_What to work on_
Your task is to quote the listing below exactly, beginning with its first line and ending on the line bearing "R = math.radians".

_Data block_
........

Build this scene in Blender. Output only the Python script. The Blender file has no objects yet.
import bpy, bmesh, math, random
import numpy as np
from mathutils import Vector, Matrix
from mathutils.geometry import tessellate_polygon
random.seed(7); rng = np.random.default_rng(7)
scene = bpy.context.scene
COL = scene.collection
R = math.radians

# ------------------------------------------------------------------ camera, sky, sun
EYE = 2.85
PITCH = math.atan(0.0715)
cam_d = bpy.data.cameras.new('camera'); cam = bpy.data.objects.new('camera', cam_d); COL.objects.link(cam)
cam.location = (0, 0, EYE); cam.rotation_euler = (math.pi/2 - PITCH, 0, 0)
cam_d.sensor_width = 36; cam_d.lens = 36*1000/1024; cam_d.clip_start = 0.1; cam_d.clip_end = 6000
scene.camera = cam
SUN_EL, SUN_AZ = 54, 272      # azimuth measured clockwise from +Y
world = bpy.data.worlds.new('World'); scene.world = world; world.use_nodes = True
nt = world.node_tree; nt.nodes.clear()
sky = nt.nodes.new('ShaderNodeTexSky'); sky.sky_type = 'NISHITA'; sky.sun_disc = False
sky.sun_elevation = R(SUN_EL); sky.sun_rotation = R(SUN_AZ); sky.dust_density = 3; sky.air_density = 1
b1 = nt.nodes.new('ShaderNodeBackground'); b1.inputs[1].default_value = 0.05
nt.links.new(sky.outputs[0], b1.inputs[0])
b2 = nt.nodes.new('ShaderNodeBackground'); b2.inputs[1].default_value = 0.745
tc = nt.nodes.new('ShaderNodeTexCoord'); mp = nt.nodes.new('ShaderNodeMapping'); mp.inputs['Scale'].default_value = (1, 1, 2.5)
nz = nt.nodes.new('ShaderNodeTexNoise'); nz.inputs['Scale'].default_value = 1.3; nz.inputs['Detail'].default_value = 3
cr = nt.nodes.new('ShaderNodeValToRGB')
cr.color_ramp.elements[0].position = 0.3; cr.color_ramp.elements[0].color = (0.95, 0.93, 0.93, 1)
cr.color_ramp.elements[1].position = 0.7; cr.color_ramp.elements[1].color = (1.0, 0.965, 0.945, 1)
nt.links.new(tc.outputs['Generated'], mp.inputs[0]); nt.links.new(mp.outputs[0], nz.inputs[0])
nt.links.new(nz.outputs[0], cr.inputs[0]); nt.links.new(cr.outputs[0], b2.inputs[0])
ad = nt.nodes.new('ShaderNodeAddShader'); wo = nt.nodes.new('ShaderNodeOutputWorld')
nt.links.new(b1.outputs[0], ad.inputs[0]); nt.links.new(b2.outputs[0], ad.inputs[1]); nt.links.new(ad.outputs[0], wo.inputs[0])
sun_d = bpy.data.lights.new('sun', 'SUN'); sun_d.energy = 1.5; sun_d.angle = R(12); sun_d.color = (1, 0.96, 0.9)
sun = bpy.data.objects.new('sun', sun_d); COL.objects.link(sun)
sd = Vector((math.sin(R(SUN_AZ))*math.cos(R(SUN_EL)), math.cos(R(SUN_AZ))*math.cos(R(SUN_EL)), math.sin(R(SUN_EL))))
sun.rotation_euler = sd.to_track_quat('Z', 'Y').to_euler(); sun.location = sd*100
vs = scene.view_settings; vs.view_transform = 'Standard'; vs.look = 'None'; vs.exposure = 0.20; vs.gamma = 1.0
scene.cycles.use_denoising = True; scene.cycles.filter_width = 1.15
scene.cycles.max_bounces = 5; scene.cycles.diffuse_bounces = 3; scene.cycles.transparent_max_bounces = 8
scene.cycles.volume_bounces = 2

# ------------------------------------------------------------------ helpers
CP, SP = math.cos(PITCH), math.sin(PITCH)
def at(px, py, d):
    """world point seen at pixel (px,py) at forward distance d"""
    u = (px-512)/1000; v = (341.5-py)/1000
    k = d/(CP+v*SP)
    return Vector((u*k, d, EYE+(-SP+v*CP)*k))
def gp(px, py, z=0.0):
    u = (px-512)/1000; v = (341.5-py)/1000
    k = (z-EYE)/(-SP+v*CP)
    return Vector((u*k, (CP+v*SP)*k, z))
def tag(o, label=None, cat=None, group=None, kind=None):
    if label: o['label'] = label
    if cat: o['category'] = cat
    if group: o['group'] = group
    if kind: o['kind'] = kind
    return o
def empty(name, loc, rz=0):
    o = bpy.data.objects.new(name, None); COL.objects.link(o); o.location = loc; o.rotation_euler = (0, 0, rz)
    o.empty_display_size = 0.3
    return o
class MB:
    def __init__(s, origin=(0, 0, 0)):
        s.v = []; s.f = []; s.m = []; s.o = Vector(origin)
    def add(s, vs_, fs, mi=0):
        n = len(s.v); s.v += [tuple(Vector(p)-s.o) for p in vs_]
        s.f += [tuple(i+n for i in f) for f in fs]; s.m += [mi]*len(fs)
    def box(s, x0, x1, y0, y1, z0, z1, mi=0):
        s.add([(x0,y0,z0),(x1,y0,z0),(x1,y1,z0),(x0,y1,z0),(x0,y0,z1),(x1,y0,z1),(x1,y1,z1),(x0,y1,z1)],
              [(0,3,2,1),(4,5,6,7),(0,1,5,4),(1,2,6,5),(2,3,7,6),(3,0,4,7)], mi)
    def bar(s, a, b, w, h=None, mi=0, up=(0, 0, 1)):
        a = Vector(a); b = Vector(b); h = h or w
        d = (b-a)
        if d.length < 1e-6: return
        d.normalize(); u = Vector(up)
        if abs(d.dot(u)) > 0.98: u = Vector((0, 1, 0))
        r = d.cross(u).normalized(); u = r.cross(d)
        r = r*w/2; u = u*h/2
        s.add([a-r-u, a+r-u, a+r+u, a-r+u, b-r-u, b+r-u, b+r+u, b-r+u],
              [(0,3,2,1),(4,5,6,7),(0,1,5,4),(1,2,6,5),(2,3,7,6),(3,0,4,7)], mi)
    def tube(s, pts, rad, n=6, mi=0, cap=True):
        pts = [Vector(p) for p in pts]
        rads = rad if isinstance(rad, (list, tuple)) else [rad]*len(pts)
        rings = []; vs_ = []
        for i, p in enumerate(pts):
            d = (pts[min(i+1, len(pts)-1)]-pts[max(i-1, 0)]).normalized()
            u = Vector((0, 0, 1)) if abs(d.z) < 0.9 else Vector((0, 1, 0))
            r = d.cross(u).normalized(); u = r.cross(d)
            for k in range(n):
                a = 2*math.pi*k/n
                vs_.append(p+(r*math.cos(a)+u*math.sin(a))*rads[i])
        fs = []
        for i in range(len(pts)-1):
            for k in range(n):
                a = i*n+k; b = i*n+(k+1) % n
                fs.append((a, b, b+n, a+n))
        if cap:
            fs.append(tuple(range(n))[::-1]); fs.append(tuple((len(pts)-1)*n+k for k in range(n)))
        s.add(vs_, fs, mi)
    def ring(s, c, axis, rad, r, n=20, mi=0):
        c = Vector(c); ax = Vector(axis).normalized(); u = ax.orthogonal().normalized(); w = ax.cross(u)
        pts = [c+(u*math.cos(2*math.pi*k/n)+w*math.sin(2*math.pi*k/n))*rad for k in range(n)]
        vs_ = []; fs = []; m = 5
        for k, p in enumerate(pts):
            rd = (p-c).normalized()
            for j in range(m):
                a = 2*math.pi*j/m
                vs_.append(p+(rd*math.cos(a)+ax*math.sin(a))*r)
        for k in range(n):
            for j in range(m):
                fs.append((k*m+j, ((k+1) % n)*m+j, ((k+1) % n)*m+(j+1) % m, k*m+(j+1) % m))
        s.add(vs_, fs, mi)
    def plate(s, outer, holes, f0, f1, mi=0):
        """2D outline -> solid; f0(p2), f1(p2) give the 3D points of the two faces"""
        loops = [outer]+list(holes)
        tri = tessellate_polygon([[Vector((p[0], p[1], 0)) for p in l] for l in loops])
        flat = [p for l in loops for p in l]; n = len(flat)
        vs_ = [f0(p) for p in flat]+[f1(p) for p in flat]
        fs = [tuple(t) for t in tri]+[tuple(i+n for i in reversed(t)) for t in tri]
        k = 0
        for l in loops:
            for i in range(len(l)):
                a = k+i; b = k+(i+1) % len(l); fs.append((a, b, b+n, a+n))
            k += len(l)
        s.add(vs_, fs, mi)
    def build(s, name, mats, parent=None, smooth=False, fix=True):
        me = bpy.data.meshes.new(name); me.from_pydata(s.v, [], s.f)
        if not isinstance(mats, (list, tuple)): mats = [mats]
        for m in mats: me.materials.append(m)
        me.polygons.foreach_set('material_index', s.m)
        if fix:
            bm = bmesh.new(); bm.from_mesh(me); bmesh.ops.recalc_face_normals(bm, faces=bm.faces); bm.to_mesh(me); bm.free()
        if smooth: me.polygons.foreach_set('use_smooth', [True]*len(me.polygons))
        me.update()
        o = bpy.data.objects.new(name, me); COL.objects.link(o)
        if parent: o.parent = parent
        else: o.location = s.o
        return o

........

_Answer to the exercise_
Build this scene in Blender. Output only the Python script. The Blender file has no objects yet.
import bpy, bmesh, math, random
import numpy as np
from mathutils import Vector, Matrix
from mathutils.geometry import tessellate_polygon
random.seed(7); rng = np.random.default_rng(7)
scene = bpy.context.scene
COL = scene.collection
R = math.radians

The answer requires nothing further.